**What is expected**
Reproduce exactly the section that begins at the line containing "8.38, 0, 2.4)" and ends at the line containing "struct('wall_side_room', mb=dr, mat=M['dark'], label='dark", both lines included; omit all other lines.

**Task material**
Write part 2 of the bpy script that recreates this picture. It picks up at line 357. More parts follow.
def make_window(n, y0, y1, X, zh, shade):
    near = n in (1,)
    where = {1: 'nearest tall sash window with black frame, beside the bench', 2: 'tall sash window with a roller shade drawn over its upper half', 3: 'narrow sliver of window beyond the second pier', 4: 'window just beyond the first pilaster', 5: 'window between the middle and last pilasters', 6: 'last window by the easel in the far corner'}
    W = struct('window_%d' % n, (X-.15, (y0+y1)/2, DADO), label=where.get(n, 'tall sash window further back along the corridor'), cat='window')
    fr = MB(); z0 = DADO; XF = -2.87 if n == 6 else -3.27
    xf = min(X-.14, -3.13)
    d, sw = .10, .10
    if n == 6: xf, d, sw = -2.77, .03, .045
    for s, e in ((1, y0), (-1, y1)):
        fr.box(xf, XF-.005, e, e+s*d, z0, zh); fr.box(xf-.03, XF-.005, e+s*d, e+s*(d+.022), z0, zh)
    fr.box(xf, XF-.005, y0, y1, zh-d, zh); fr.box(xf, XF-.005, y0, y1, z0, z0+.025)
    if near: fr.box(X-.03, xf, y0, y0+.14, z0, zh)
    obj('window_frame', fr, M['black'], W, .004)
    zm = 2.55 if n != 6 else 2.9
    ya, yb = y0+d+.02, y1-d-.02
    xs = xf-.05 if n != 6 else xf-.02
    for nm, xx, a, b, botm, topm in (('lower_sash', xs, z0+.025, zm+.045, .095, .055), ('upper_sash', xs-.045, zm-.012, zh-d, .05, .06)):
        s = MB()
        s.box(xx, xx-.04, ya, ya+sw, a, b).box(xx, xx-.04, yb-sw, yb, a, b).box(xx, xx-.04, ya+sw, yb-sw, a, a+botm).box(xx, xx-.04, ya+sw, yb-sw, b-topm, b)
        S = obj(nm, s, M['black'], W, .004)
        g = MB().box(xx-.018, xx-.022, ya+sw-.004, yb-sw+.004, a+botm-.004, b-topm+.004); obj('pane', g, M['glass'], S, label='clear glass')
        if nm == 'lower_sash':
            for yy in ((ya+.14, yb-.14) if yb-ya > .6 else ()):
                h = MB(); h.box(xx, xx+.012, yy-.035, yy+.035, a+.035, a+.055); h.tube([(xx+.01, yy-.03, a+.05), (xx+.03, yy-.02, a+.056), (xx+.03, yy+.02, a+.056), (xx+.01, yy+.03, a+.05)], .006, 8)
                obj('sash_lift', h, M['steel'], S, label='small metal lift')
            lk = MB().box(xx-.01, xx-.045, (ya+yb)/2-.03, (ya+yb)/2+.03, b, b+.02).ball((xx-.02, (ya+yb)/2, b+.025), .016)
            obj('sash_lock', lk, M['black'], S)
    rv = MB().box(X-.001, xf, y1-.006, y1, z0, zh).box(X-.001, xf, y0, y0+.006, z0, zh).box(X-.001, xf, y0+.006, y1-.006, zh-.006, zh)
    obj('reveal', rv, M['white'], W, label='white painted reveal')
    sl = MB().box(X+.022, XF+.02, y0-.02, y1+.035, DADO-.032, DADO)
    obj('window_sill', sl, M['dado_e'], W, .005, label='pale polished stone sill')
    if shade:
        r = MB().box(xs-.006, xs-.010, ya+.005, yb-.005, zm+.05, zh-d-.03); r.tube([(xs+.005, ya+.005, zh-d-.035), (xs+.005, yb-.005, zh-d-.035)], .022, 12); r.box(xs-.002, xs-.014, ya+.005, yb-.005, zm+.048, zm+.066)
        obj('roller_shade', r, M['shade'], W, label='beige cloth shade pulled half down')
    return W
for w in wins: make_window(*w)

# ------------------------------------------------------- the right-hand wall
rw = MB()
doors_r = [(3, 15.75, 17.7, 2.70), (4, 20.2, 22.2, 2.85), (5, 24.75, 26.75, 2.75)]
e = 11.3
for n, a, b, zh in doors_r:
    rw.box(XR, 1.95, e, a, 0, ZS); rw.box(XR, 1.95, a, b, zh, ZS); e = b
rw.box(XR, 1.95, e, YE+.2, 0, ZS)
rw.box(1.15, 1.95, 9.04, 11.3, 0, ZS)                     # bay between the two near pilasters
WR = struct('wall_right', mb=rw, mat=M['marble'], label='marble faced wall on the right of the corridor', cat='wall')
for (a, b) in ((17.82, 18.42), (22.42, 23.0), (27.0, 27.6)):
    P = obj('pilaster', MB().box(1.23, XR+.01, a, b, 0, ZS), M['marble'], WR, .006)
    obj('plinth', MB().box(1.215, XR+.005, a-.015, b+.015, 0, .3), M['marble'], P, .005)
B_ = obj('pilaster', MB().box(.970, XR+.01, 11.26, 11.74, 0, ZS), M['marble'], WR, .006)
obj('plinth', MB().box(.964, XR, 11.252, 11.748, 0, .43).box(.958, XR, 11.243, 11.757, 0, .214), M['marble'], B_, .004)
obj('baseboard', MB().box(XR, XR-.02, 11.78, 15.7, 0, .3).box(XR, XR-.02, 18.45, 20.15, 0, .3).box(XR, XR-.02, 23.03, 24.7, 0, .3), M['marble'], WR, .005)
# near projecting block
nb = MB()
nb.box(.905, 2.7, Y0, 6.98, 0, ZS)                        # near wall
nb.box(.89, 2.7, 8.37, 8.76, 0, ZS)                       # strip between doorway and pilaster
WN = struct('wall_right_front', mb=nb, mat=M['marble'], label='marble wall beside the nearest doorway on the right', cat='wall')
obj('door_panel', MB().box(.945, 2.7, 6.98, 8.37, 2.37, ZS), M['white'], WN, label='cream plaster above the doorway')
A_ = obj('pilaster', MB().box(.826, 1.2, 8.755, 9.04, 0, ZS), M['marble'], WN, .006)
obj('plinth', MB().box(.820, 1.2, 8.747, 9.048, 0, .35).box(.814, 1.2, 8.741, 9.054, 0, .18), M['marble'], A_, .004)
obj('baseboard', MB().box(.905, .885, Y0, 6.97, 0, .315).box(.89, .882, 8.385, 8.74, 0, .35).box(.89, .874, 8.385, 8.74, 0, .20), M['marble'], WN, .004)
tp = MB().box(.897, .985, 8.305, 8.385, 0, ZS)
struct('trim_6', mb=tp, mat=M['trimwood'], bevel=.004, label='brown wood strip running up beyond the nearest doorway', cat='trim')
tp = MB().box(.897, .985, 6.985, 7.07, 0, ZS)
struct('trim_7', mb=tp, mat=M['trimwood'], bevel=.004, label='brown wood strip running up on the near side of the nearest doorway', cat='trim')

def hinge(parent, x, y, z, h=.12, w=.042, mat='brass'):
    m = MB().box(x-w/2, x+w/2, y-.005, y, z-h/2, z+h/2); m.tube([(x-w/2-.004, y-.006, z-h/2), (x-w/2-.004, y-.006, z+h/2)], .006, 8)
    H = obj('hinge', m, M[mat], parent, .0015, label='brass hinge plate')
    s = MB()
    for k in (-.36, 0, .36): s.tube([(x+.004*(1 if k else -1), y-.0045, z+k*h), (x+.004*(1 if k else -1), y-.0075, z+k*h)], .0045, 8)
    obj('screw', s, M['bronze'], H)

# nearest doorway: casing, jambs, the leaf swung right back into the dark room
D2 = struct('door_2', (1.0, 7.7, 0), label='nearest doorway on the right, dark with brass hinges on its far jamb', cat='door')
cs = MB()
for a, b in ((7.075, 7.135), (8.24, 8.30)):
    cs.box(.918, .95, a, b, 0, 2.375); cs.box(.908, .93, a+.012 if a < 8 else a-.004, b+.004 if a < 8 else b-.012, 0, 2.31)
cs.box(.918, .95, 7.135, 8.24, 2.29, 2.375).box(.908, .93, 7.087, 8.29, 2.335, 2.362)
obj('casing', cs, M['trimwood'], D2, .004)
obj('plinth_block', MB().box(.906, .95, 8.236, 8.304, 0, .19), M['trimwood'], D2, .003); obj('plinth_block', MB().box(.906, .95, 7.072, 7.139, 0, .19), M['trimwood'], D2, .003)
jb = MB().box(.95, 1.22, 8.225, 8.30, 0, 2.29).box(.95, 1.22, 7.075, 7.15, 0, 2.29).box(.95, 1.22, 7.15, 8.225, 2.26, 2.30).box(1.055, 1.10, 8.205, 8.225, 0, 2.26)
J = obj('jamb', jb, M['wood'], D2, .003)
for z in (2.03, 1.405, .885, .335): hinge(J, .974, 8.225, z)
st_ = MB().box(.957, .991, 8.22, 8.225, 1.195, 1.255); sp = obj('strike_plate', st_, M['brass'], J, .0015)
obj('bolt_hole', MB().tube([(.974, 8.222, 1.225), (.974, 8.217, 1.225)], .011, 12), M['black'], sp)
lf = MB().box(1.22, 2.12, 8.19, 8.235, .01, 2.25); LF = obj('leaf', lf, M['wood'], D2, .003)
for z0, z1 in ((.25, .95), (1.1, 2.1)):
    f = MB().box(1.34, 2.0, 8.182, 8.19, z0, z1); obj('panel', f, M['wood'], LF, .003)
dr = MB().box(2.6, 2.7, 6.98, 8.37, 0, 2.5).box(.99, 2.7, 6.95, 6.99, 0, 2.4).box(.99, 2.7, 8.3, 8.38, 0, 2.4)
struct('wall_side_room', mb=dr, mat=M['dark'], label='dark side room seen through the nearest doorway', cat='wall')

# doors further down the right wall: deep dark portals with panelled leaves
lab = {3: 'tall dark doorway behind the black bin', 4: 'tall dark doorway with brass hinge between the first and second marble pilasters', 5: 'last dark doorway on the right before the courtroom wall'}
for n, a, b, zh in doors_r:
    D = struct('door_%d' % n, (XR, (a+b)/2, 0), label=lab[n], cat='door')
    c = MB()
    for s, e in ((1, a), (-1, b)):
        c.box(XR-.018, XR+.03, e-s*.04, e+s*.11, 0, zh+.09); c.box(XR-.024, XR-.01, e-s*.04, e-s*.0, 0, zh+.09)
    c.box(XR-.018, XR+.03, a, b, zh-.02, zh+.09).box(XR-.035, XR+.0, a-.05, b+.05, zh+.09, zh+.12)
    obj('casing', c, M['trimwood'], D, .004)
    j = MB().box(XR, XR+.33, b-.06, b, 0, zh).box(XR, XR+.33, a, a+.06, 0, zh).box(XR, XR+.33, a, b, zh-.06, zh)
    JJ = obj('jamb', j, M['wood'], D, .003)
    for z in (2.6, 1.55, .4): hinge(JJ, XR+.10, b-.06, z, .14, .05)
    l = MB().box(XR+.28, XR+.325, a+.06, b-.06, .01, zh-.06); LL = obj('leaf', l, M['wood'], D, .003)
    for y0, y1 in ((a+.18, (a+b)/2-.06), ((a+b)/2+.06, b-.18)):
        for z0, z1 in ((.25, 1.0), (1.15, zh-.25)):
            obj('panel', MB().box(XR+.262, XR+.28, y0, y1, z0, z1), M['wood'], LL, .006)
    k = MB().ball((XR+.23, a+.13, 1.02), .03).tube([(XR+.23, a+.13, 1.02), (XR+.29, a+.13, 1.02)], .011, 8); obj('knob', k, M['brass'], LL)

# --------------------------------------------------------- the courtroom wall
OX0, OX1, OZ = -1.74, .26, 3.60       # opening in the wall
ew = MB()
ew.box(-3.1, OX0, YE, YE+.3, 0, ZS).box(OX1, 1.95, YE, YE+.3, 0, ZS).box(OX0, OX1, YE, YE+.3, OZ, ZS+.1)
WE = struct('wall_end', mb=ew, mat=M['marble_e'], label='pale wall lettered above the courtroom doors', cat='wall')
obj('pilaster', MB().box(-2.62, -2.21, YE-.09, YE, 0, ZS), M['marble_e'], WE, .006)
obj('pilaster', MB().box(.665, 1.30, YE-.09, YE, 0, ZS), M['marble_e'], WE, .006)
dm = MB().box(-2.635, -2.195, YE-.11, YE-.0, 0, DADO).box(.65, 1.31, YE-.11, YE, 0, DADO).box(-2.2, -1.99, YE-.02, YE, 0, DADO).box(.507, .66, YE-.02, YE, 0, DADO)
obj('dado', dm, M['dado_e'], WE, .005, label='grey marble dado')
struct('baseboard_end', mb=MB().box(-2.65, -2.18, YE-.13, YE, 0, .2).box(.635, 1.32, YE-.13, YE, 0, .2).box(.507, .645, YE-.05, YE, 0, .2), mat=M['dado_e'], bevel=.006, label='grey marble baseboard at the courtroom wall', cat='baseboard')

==

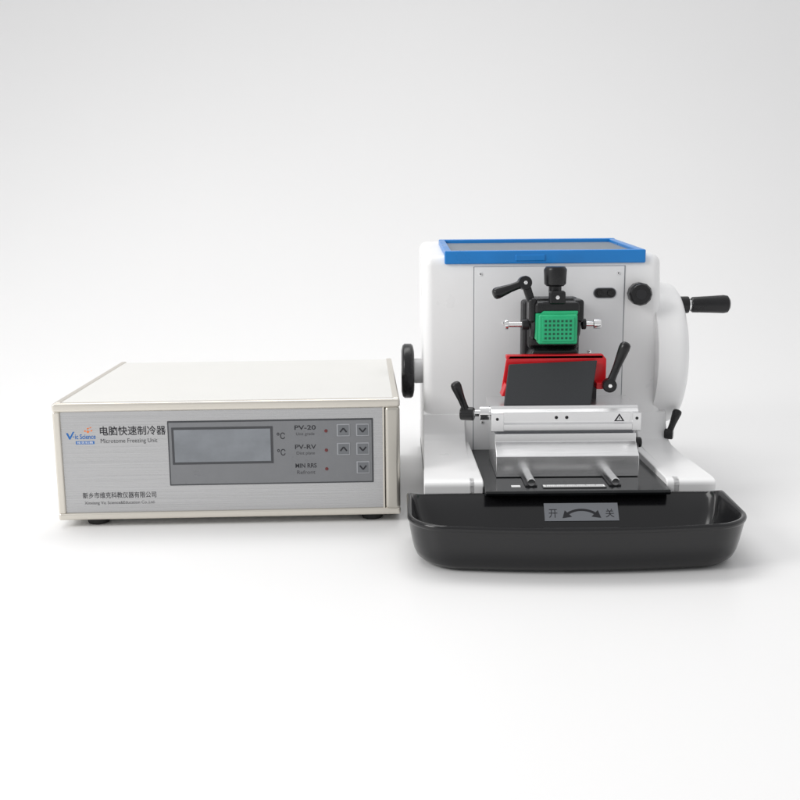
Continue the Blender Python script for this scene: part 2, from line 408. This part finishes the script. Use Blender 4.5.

**Answer for this exercise**
dr = MB().box(2.6, 2.7, 6.98, 8.37, 0, 2.5).box(.99, 2.7, 6.95, 6.99, 0, 2.4).box(.99, 2.7, 8.3, 8.38, 0, 2.4)
struct('wall_side_room', mb=dr, mat=M['dark'], label='dark side room seen through the nearest doorway', cat='wall')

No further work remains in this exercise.